Ja naprawdę bardzo świadomie jak ognia unikałam związków, w których czułam, że ktoś mnie potrzebuje jako dawcę czegokolwiek, bo to od razu zapalało czerwone światło, że ma jakieś deficyty, które będzie próbował zaspokoić moją osobą. Ta odpowiedzialność za czyjeś emocje jest przytłaczająca i nie pozwala swobodnie oddychać, a z czasem zaczyna dusić.
Istotnie trzeba samemu ze sobą mieć zdrową relację, żeby taką samą stworzyć z inną osobą. Dlatego raz jeszcze powtarzam, że każdy z nas dopóki nie zrobi porządku z własnym życiem i własną głową ma zadatki na toksycznego partnera. Tak jest z osobami bez doświadczenia, ale i z tymi na przykład po bolesnych zranieniach, kiedy nieprzepracowane emocje przenosi się na nowy związek.
Przypuszczam, że każda osoba będąca w związku, nieważne kobieta czy mężczyzna, ma potrzebę bycia dla tego drugiego kimś ważnym i wyjątkowym, ale ta ważność może mieć zupełnie różne skale.
Wytłuszczone zdanie zapala u mnie syrenę alarmową, bo ono wyraźni mówi, że cały Twój świat oddasz w ręce jednej osoby, obciążając ją ogromną odpowiedzialnością, zupełnie przy tym nie patrząc na to, czy jest na to gotowa i czy tego chce. Partner powinien być ważną, zwykle najważniejszą częścią naszego świata, ale nie może nam go wypełniać i naprawdę nie ma to nic wspólnego z siłą jego uczucia.
Też uważam, że Loka dobrze napisała i też się z tym zgadzam.

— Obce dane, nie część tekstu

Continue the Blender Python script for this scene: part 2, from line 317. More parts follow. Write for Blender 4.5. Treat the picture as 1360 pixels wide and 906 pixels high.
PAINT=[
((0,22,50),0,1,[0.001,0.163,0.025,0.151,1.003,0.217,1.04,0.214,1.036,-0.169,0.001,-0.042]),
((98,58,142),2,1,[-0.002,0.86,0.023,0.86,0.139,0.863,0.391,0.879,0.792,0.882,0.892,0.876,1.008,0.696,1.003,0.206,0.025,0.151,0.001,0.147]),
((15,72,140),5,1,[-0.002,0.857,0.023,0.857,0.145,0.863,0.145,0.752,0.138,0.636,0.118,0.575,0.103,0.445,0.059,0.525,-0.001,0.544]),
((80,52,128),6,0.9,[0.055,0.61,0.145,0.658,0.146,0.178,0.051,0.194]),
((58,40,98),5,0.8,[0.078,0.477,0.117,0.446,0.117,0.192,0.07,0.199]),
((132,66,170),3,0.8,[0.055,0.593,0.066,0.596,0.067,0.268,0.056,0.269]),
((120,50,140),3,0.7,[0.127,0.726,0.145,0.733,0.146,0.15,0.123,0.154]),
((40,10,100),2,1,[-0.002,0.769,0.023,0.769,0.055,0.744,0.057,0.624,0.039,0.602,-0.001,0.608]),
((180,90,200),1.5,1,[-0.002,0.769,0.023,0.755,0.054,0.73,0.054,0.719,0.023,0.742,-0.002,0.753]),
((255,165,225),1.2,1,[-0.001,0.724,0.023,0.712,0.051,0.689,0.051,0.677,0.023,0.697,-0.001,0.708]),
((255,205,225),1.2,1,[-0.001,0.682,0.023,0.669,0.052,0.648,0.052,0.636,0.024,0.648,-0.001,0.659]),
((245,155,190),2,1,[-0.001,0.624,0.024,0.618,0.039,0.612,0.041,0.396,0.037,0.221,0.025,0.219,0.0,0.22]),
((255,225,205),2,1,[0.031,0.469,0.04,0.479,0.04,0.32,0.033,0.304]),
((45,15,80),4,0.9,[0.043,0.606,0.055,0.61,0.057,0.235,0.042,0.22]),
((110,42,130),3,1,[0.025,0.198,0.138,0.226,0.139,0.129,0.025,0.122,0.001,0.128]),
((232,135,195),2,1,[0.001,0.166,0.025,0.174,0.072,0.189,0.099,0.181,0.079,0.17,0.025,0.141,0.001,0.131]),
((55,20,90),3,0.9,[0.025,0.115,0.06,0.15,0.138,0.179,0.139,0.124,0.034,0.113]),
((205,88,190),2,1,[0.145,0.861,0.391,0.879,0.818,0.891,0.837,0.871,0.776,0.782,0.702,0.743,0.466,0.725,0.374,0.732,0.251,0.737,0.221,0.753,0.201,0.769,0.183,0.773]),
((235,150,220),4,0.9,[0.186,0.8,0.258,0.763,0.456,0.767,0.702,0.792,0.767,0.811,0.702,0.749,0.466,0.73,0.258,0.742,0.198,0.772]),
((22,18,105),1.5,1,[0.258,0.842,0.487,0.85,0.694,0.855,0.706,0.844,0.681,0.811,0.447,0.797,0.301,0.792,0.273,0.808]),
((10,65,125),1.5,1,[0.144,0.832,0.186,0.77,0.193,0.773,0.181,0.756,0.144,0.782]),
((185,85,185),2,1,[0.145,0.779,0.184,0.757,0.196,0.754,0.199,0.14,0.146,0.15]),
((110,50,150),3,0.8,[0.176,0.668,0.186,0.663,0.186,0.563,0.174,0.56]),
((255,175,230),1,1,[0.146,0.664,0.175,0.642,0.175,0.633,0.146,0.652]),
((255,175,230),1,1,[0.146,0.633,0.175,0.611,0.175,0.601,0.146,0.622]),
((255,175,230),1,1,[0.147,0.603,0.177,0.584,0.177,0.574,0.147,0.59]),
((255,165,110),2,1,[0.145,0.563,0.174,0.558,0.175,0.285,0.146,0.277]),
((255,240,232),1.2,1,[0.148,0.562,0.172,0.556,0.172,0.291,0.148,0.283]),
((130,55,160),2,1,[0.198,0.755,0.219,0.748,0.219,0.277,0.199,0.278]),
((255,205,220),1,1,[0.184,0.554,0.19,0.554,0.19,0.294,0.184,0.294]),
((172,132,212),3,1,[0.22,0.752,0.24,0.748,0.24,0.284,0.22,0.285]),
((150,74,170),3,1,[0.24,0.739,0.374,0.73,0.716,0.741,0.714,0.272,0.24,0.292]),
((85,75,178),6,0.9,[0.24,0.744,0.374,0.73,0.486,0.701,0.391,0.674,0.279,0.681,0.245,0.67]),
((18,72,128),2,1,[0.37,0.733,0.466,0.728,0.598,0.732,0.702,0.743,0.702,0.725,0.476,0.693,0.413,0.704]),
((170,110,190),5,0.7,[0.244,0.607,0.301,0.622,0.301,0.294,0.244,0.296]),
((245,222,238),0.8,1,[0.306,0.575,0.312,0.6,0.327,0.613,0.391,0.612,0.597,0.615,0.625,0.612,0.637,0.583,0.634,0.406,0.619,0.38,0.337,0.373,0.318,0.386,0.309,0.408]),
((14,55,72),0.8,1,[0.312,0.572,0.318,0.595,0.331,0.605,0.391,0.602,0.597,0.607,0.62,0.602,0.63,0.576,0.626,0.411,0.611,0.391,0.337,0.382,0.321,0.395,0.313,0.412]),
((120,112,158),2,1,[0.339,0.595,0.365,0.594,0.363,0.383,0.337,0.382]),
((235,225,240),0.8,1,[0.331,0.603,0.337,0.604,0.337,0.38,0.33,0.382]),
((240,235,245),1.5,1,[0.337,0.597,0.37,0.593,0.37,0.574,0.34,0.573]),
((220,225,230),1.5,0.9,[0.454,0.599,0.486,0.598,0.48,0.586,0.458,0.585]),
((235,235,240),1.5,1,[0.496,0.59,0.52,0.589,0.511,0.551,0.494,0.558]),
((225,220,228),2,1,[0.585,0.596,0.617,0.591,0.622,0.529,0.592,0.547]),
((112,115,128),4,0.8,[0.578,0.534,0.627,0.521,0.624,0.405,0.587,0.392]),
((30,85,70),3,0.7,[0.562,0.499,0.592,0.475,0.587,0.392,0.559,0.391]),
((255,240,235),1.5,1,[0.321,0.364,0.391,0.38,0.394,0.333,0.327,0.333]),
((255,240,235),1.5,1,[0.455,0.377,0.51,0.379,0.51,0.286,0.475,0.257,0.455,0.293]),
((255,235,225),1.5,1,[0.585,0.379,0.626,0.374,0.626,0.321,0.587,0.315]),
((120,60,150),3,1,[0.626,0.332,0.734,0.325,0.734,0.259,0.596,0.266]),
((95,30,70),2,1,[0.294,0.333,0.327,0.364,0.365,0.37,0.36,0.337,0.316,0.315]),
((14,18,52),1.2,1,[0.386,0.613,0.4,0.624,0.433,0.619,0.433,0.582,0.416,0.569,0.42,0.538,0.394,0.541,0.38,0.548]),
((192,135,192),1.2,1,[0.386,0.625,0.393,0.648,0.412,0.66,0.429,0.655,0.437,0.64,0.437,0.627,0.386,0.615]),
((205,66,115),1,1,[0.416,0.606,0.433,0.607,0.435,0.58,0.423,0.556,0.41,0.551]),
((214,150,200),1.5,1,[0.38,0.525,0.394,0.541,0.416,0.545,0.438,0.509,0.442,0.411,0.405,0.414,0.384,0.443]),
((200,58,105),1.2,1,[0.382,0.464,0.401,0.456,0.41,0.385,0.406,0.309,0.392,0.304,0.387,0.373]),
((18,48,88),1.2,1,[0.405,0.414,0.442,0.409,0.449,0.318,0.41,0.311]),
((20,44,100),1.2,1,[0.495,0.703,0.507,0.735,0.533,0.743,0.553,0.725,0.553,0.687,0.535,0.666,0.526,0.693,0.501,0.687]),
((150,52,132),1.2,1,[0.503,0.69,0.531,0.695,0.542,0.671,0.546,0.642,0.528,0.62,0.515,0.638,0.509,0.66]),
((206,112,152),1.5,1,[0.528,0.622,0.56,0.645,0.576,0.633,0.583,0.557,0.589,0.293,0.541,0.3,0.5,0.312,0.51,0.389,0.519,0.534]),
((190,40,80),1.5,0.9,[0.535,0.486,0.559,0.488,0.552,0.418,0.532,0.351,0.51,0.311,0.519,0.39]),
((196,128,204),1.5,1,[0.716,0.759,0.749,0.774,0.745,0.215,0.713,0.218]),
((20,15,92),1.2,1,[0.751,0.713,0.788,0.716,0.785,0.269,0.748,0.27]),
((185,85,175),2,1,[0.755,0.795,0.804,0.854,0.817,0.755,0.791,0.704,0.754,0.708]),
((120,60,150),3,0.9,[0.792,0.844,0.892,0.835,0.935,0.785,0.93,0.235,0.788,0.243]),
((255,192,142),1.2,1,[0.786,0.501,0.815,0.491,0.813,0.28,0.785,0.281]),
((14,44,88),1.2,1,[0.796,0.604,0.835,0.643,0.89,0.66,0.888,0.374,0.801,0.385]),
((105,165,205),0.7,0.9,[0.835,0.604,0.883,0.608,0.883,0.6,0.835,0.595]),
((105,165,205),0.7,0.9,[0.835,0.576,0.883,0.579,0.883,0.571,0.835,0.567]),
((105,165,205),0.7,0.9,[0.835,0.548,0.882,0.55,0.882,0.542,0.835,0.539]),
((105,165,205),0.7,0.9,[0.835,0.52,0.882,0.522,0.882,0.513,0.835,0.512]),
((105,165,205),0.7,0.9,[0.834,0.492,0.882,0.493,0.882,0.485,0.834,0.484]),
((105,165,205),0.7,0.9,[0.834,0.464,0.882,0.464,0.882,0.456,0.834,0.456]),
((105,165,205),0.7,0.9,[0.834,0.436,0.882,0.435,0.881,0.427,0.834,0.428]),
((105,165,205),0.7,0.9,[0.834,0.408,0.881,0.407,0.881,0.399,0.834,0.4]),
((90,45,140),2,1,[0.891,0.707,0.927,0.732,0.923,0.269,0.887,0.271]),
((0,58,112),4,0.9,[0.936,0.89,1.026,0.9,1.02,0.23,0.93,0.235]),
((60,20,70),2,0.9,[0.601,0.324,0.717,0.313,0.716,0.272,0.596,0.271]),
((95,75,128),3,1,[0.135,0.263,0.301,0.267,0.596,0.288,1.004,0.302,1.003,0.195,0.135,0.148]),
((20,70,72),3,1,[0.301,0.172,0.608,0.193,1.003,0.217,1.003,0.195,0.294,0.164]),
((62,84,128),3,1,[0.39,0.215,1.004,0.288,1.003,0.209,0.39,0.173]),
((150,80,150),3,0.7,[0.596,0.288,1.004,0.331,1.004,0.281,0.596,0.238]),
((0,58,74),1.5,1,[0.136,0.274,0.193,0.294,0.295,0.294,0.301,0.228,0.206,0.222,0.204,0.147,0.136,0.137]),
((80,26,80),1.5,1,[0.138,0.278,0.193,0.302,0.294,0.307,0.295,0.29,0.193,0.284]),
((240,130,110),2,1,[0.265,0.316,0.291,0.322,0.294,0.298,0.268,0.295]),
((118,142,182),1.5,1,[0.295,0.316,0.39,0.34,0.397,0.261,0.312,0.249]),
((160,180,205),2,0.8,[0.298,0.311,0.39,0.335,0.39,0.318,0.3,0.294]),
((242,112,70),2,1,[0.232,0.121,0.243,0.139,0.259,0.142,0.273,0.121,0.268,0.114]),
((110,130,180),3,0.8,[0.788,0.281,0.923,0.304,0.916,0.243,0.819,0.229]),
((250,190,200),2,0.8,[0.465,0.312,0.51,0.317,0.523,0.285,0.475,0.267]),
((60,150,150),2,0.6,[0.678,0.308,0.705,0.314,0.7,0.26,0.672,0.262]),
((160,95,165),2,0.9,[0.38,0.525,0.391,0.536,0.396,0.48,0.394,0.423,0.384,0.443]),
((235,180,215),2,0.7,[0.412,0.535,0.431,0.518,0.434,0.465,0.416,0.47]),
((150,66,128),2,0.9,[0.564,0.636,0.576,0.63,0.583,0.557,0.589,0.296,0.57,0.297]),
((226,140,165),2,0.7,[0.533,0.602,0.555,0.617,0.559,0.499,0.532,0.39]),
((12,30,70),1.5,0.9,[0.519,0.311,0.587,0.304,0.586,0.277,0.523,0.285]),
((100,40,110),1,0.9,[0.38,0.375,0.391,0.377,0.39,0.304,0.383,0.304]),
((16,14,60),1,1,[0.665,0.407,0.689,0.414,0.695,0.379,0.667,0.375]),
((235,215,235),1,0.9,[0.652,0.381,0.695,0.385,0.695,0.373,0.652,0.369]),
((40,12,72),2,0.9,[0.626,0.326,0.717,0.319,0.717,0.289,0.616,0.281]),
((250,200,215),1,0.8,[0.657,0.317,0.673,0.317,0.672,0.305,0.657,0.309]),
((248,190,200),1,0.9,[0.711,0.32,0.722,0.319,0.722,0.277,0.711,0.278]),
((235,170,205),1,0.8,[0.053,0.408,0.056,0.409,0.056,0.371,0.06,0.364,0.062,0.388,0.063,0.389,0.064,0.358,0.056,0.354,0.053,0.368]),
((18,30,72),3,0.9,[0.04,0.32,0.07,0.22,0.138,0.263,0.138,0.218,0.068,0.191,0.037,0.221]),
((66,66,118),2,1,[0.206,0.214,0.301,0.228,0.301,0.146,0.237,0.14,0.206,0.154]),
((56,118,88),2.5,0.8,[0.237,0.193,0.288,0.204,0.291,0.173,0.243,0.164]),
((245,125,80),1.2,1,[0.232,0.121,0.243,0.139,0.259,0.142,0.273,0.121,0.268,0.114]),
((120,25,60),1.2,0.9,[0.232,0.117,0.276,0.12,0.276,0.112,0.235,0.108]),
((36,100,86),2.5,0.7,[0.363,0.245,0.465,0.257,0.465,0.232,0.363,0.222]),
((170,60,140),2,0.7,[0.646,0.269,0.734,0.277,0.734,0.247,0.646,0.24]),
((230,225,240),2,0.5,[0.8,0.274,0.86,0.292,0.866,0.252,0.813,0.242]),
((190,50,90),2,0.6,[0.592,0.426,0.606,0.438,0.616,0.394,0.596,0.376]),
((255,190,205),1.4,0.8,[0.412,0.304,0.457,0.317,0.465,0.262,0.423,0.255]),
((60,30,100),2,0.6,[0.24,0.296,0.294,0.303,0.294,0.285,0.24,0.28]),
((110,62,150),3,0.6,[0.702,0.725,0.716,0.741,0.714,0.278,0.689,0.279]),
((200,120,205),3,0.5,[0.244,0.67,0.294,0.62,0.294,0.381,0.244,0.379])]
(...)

Jednak nie dokładnie ze wszystkim mogę się zgodzić. O ile nieprzepracowane emocje po bolesnym zranieniu faktycznie mogą zaszkodzić to dlatego u kogoś bez doświadczenia też miałoby tak zadziałać? Ktoś bez doświadczenia podchodzi do tego na czysto, neutralnie, nie ma z tym związanych żadnych emocji ani dobrych ani złych bo nigdy ich nie doświadczył. Podobnie z tą odpowiedzialnością za czyjeś emocje podejrzewam, że większość ludzi nawet nie zdaje sobie sprawy z tego, że ktoś uzależnienia od nich swoje szczęście i emocje, a potem ranią te osoby nie wiedząc nawet dlaczego, widziałem to już wiele razy. Szczerze mówiąc jak czytam, że ty od razu zauważasz jak ktoś zrzuca na ciebie odpowiedzialność za swoje emocje to mam wrażenie, że masz jakieś niezwykłe zdolności w tej kwestii. Z tego co do tej pory widziałem to mało kto się przejmuje tym jaką wartość dla kogoś przedstawia i co ten ktoś by poczuł gdyby stracił tą osobę. Wciąż uważam, że musi być jakaś, choć malutka potrzeba przebywania z tą drugą osobą, musi być jakikolwiek powód poza tak po prostu. Można to interpretować też tak, "Nie dam rady zrobić czegoś samemu więc pytam o pomoc, a jeśli nie potrzebuje żadnej pomocy to robię to sam". Nikt raczej nie będzie pytał o pomoc, której nie potrzebuje i podobnie można widzieć związek.